Gordon Bemrose, a shady local businessman who lives in a large house on an island in the River Welland, decides he can make easy money from the property by using it for Country House murder weekends. For the first, introductory, weekend he recruits ten people from very different backgrounds: Ava and Reggie Dack and Lizzie and Jackson Fox, two self-made couples from Essex; Sonia and Richard Renwick, respectively a successful beautician and her husband, who is a failed writer; Dora Westerman, a lady of indeterminate age and obviously very slender means; Amelia Baker, an English literature student; and Margarett and Colin Franklin, a mixed-race couple of modest origins whom all the others look down upon. Reluctantly assisting with the festivities are Patti Gardner, Gordon’s niece, who has been roped in to speak about the work of a SOCO, and Anton Greenweal, his nephew, who has achieved instant fame on a TV reality show and will be the lead actor in a short play to be performed during the weekend. The play is central to Gordon’s plans: he intends it to be based on a popular farce, but with a macabre twist as its finale.

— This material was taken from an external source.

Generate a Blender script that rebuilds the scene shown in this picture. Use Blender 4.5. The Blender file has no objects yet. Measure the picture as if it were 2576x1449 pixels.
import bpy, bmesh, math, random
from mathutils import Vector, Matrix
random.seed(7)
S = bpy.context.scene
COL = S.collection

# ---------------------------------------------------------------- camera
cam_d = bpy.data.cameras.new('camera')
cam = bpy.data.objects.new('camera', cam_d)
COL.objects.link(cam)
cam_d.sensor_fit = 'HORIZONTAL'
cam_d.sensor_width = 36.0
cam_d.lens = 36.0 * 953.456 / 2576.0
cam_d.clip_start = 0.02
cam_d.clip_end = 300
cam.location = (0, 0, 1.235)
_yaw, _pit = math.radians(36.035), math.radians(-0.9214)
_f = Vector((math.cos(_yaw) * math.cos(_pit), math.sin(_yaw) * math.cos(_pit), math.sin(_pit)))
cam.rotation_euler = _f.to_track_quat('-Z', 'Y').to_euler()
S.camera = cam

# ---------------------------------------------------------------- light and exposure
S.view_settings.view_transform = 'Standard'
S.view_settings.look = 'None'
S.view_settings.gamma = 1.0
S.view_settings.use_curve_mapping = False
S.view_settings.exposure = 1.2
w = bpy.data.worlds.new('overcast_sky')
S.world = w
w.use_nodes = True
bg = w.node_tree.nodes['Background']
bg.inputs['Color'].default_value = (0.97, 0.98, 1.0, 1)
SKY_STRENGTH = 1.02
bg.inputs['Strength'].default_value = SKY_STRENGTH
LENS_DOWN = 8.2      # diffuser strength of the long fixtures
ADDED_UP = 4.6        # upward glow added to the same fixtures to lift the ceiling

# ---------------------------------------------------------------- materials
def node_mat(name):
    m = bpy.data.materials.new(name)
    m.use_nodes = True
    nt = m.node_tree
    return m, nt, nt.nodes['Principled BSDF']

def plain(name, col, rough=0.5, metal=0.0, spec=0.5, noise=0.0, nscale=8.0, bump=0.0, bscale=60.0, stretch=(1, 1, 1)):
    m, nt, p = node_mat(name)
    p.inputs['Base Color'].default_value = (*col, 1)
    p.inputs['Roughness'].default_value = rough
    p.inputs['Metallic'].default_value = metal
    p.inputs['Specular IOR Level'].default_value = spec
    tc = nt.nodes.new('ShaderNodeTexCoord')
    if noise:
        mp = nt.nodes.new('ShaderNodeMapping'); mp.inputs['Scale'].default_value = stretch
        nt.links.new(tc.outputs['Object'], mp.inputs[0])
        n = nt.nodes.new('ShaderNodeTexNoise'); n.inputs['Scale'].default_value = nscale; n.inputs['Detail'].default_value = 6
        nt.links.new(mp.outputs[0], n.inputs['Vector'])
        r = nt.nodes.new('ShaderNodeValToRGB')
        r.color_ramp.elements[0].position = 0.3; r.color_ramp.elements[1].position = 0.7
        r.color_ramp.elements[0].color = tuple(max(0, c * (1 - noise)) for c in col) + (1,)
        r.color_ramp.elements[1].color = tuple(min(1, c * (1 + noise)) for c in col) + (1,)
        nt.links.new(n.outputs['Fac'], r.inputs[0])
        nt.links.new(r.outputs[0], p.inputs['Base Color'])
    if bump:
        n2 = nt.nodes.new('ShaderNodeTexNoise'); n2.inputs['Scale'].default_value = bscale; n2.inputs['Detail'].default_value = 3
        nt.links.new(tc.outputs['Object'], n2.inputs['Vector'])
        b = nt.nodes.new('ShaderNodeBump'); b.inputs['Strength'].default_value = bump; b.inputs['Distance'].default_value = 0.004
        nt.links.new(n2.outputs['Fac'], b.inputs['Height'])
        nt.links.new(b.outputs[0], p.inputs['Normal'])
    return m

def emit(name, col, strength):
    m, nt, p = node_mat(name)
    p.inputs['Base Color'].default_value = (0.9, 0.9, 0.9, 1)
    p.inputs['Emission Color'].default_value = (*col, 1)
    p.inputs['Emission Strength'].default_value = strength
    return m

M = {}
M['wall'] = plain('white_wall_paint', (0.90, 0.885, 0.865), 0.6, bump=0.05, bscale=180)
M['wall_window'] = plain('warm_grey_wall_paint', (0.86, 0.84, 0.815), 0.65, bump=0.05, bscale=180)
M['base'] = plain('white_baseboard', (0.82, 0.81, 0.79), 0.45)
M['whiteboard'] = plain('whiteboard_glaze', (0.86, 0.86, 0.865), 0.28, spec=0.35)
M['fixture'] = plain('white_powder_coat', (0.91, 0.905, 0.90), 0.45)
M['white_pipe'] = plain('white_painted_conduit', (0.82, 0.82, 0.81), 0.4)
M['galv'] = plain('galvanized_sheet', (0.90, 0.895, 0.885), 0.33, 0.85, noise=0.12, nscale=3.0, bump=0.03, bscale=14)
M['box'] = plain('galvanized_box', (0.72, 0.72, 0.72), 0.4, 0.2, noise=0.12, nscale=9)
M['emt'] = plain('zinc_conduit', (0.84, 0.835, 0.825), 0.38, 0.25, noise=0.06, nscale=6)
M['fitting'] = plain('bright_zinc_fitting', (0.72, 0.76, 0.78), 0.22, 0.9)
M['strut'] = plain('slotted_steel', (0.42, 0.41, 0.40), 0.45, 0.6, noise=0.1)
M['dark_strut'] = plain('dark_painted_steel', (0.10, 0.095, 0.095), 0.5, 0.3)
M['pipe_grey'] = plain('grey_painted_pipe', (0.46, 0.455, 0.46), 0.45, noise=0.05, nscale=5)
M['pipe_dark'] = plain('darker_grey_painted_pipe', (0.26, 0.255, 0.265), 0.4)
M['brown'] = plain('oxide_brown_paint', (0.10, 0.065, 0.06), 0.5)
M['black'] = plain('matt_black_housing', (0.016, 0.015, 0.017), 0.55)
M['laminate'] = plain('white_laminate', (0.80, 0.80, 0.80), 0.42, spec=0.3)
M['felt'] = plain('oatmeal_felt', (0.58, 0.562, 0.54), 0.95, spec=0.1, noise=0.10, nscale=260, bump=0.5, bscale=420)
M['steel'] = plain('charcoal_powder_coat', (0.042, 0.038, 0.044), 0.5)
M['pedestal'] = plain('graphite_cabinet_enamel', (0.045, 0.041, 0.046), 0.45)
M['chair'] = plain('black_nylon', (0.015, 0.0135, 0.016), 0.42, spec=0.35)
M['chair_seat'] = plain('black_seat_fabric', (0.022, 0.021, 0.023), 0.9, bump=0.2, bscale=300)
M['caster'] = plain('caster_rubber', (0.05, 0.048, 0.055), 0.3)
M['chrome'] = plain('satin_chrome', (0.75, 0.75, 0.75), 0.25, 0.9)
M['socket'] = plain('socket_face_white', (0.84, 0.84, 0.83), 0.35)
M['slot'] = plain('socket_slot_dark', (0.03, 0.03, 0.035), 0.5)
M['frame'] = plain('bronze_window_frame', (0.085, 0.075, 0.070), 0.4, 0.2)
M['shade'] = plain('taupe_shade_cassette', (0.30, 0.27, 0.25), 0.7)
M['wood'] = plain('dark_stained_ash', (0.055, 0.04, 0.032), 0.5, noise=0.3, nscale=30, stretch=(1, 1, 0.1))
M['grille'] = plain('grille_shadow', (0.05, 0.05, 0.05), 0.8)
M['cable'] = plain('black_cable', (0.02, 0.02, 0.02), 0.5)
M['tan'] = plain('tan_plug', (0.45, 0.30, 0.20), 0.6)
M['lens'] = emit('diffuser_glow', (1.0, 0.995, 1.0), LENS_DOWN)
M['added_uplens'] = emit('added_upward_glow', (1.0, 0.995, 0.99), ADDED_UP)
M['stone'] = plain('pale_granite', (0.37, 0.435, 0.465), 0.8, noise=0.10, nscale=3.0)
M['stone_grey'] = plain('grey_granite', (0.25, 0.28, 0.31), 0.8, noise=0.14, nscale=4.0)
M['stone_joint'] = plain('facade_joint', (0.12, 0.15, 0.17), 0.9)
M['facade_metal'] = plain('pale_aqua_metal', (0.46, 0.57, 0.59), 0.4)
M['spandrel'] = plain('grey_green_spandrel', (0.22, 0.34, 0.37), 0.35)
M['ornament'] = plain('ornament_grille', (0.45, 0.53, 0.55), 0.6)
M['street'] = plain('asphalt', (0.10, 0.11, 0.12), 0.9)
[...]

Events take an unexpected turn when a real murder takes place; and DI Yates, investigating, discovers that each of the guests had an ulterior motive for participating in the crime weekend. Everyone on the island becomes a suspect, including Patti, his former girlfriend. Meanwhile, an epidemic of hare coursing is sweeping the county. This illegal and cruel ‘sport’ is pursued by cynical gamblers who bet high stakes on whose dog will catch the hare. On her way back to Spalding police station from a meeting in Bourne, DS Juliet Armstrong discovers a badly-wounded Saluki that has been abandoned by hare coursers and is determined to bring them to justice.
The eighth DI Yates novel is a modern take on the country house murder story; it also explores the crime of hare coursing, which is currently top of the agenda for police forces in Lincolnshire.